A Detailed Proof of the Strong Goldbach Conjecture Based on Partitions of a New Formulation of a Set of Even Numbers

Abstract

The Strong Goldbach's conjecture, a fundamental problem in Number Theory, asserts that every even integer greater than 2 can be expressed as the sum of two prime numbers. Despite significant efforts over centuries, this conjecture remains unproven, challenging the core of mathematics. The known algorithms for attempting to prove or verify the conjecture on a given interval [a,b] consist of finding two sets of primes Pi and Pj such that Pi+Pj cover all the even numbers in the interval [a,b]. However, the traditional definition of an even number as 2n for n ∈ ℕ (where ℕ is the set of natural numbers), has not provided mathematicians with a straightforward method to obtain all Goldbach partitions for any even number of this form.
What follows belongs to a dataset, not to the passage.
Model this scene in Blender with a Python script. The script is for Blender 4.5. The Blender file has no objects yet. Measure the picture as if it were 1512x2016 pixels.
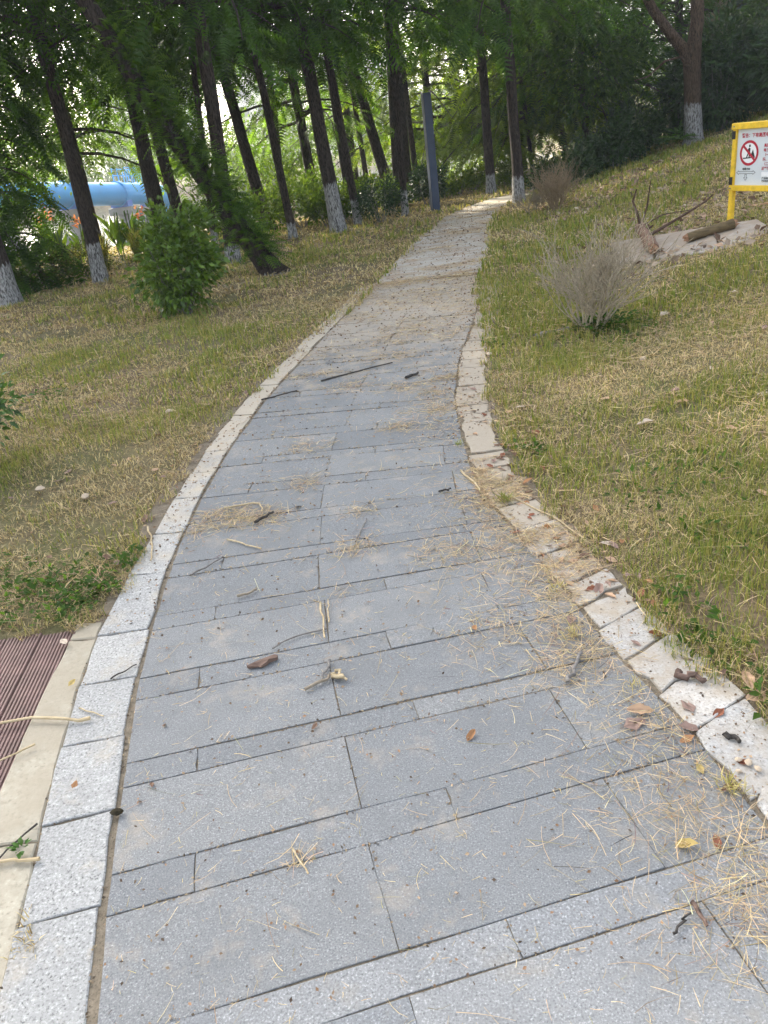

This paper introduces a novel approach to the problem, utilizing all odd partitions of an even number of a new formulation of the form Eij = ni  + nj + (nj - ni)n or alln ∈ ℕ. By demonstrating that there exist at least a pair of prime numbers in these odd partitions, the fact that the sum of any two prime numbers is even and there exists infinitely many prime numbers, this paper provides a compelling proof of the conjecture. This breakthrough not only solves a long-standing mathematical mystery but also sheds light on the structure of prime numbers.